Records with scene code
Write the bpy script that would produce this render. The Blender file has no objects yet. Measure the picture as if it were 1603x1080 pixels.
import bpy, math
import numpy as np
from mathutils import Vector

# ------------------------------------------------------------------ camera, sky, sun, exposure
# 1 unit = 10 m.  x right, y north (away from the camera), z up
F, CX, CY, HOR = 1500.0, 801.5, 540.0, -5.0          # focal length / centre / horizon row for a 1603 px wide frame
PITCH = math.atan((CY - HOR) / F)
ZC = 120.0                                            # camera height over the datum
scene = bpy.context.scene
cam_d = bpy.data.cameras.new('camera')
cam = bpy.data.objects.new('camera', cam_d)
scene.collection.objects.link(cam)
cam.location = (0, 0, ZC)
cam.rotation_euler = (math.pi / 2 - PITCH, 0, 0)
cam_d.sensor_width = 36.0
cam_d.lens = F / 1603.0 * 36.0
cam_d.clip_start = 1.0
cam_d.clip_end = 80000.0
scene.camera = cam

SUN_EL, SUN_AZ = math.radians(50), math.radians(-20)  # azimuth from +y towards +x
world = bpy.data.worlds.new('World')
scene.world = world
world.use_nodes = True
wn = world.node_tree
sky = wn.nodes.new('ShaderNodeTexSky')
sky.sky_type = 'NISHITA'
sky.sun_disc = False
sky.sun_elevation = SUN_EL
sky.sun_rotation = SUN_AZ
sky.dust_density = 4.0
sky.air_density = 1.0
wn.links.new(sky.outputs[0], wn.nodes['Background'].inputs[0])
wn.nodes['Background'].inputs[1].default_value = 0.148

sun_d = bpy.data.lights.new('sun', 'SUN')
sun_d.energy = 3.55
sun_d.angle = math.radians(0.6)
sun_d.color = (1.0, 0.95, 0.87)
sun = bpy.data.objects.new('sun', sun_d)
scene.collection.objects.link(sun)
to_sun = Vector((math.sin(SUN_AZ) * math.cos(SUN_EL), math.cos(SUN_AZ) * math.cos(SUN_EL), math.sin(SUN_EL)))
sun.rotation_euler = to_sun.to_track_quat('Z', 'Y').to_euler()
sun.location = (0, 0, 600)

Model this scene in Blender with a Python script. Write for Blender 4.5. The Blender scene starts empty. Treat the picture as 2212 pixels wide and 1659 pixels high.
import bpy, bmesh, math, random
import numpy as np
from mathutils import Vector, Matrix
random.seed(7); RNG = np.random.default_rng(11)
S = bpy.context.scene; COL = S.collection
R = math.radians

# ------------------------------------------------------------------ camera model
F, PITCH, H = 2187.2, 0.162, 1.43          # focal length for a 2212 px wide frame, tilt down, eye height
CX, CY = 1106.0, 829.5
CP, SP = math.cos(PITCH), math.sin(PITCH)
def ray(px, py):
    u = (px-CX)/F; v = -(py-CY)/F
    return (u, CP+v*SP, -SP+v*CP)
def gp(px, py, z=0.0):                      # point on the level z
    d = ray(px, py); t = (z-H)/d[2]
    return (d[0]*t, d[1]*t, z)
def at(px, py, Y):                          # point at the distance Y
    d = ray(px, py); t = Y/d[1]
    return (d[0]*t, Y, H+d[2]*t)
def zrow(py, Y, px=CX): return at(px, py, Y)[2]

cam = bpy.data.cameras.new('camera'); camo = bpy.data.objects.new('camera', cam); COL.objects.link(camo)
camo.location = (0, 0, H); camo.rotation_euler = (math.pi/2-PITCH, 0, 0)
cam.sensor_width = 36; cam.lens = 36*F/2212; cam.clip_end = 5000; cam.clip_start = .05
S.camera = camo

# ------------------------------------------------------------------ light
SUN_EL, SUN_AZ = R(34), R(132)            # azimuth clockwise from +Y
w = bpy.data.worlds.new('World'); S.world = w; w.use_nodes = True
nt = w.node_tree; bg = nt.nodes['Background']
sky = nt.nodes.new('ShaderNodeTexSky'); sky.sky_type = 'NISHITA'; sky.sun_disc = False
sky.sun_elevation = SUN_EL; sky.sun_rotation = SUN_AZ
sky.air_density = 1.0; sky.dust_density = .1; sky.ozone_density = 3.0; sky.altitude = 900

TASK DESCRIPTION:
From the line containing "Model this scene" through the closing line of the material above, return every line exactly and omit all others.

ANSWER TO THE TASK:
Model this scene in Blender with a Python script. Write for Blender 4.5. The Blender scene starts empty. Treat the picture as 2212 pixels wide and 1659 pixels high.
import bpy, bmesh, math, random
import numpy as np
from mathutils import Vector, Matrix
random.seed(7); RNG = np.random.default_rng(11)
S = bpy.context.scene; COL = S.collection
R = math.radians

# ------------------------------------------------------------------ camera model
F, PITCH, H = 2187.2, 0.162, 1.43          # focal length for a 2212 px wide frame, tilt down, eye height
CX, CY = 1106.0, 829.5
CP, SP = math.cos(PITCH), math.sin(PITCH)
def ray(px, py):
    u = (px-CX)/F; v = -(py-CY)/F
    return (u, CP+v*SP, -SP+v*CP)
def gp(px, py, z=0.0):                      # point on the level z
    d = ray(px, py); t = (z-H)/d[2]
    return (d[0]*t, d[1]*t, z)
def at(px, py, Y):                          # point at the distance Y
    d = ray(px, py); t = Y/d[1]
    return (d[0]*t, Y, H+d[2]*t)
def zrow(py, Y, px=CX): return at(px, py, Y)[2]

cam = bpy.data.cameras.new('camera'); camo = bpy.data.objects.new('camera', cam); COL.objects.link(camo)
camo.location = (0, 0, H); camo.rotation_euler = (math.pi/2-PITCH, 0, 0)
cam.sensor_width = 36; cam.lens = 36*F/2212; cam.clip_end = 5000; cam.clip_start = .05
S.camera = camo

# ------------------------------------------------------------------ light
SUN_EL, SUN_AZ = R(34), R(132)            # azimuth clockwise from +Y
w = bpy.data.worlds.new('World'); S.world = w; w.use_nodes = True
nt = w.node_tree; bg = nt.nodes['Background']
sky = nt.nodes.new('ShaderNodeTexSky'); sky.sky_type = 'NISHITA'; sky.sun_disc = False
sky.sun_elevation = SUN_EL; sky.sun_rotation = SUN_AZ
sky.air_density = 1.0; sky.dust_density = .1; sky.ozone_density = 3.0; sky.altitude = 900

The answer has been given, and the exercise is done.